At Athens City Council’s Tuesday evening meeting, city council members discussed an ordinance that would put an opt-out Retail Solar Community Program on the May 8 ballot. 

The program, introduced by Eddie Smith, executive director of the Southeast Ohio Public Energy Council and Athens township trustee, would be the first of its kind in Ohio. The program would charge individuals who do not opt out of the program a $1-2 a month carbon tax to encourage energy consumers to use less electricity. 

The money from that tax will be collected into a solar development fund, which will be used to add solar energy projects to public buildings in Athens. The program will also replace renewable energy certificates, which are currently purchased from wind farms in Texas, with more local certificates. The fund will help expand Athens’ solar projects, therefore allowing for more local solar certificates. 

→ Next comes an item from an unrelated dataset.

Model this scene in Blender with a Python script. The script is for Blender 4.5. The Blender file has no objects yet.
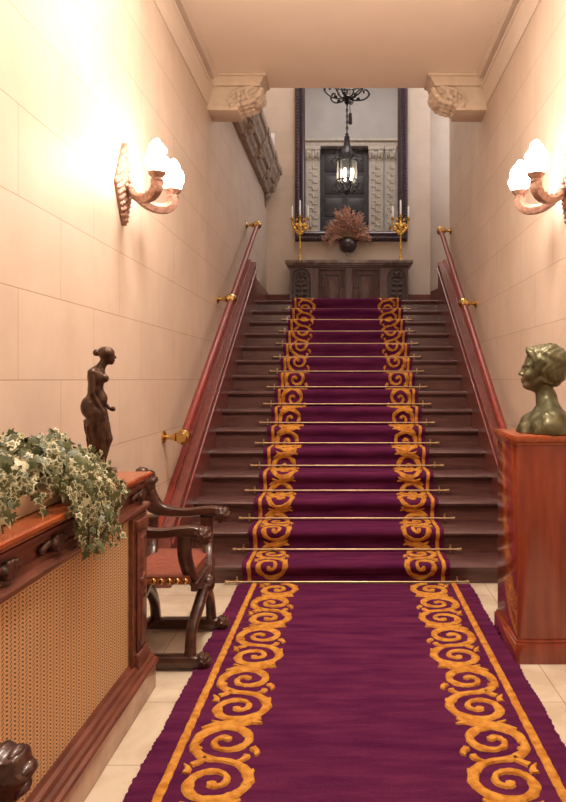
import bpy, bmesh, math, random
import numpy as np
from mathutils import Vector, Matrix
random.seed(7); np.random.seed(7)
PI = math.pi
scene = bpy.context.scene
COL = scene.collection

# ------------------------------------------------------------------ camera
H = 1.318; F = 705.0; VX, VY = 347.0, 379.0
cam_d = bpy.data.cameras.new('camera'); cam = bpy.data.objects.new('camera', cam_d); COL.objects.link(cam)
cam_d.sensor_fit = 'HORIZONTAL'; cam_d.sensor_width = 36.0; cam_d.lens = F / 566 * 36.0
cam_d.shift_x = -(VX - 283) / 566.0; cam_d.shift_y = -(401 - VY) / 566.0
cam_d.clip_start = 0.05
cam.location = (0, 0, H); cam.rotation_euler = (PI / 2, 0, 0)
scene.camera = cam

# ------------------------------------------------------------------ materials
def new_mat(name):
    m = bpy.data.materials.new(name); m.use_nodes = True
    nt = m.node_tree; b = nt.nodes['Principled BSDF']
    return m, nt, b
def N(nt, t, **kw):
    n = nt.nodes.new(t)
    for k, v in kw.items():
        if hasattr(n, k): setattr(n, k, v)
        else: n.inputs[k].default_value = v
    return n
def L(nt, a, b): nt.links.new(a, b)
def math_n(nt, op, a, b=None):
    n = nt.nodes.new('ShaderNodeMath'); n.operation = op
    for i, v in enumerate((a, b)):
        if v is None: continue
        if isinstance(v, (int, float)): n.inputs[i].default_value = v
        else: L(nt, v, n.inputs[i])
    return n.outputs[0]
def c4(c): return (c[0], c[1], c[2], 1)
def mat(name, ca, cb=None, rough=0.5, metal=0.0, scale=6.0, stretch=(1, 1, 1), bump=0.0, bscale=None, coat=0.0, detail=5.0, spec=0.5, contrast=(0.35, 0.65), sheen=0.0):
    m, nt, b = new_mat(name)
    b.inputs['Roughness'].default_value = rough; b.inputs['Metallic'].default_value = metal
    b.inputs['Specular IOR Level'].default_value = spec
    b.inputs['Coat Weight'].default_value = coat; b.inputs['Coat Roughness'].default_value = 0.15
    b.inputs['Sheen Weight'].default_value = sheen
    tc = N(nt, 'ShaderNodeTexCoord'); mp = N(nt, 'ShaderNodeMapping')
    mp.inputs['Scale'].default_value = stretch
    L(nt, tc.outputs['Object'], mp.inputs['Vector'])
    nz = N(nt, 'ShaderNodeTexNoise'); nz.inputs['Scale'].default_value = scale; nz.inputs['Detail'].default_value = detail
    L(nt, mp.outputs[0], nz.inputs['Vector'])
    rp = N(nt, 'ShaderNodeValToRGB')
    rp.color_ramp.elements[0].position = contrast[0]; rp.color_ramp.elements[0].color = c4(ca)
    rp.color_ramp.elements[1].position = contrast[1]; rp.color_ramp.elements[1].color = c4(cb or ca)
    L(nt, nz.outputs['Fac'], rp.inputs['Fac']); L(nt, rp.outputs['Color'], b.inputs['Base Color'])
    if bump:
        n2 = N(nt, 'ShaderNodeTexNoise'); n2.inputs['Scale'].default_value = bscale or scale * 4; n2.inputs['Detail'].default_value = 4
        L(nt, mp.outputs[0], n2.inputs['Vector'])
        bp = N(nt, 'ShaderNodeBump'); bp.inputs['Strength'].default_value = bump; bp.inputs['Distance'].default_value = 0.01
        L(nt, n2.outputs['Fac'], bp.inputs['Height']); L(nt, bp.outputs['Normal'], b.inputs['Normal'])
    return m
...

The program will only fund solar programs in Athens, despite SOPEC representing the entire southeast Ohio region, Athens Mayor Steve Patterson said. 

Several citizens spoke in support of the program during the meeting, including Ohio University Environmental Studies Outreach Coordinator Loraine McCosker. 

“We’re really in a state of climate emergency,” McCosker said. “This is an investment not only for the city of Athens, but for the nation as well. Everything that we’re doing right now has this tremendous impact on our environment.”

Mathew Roberts, a representative from environmental group Upgrade Ohio, also spoke in favor of the program. 

“This program is really designed to put solar on public buildings,” Roberts said. “That will have real monetary benefit over time, (because) those buildings will no longer have to pull electricity from the grid.” 

City Council members also suspended the rules and passed an ordinance allowing the mayor to enter an application for a Clean Ohio Trails Fund Grant from the Ohio Department of Natural Resources. 

The grant, totaling $250,000, would fund the renovation of a former Standard Oil gas station into a spur trailhead on Columbus Road. The location would be a transition station for the bike path with a bus stop and parking, Athens City Council member Peter Kotses, D-At Large, said. 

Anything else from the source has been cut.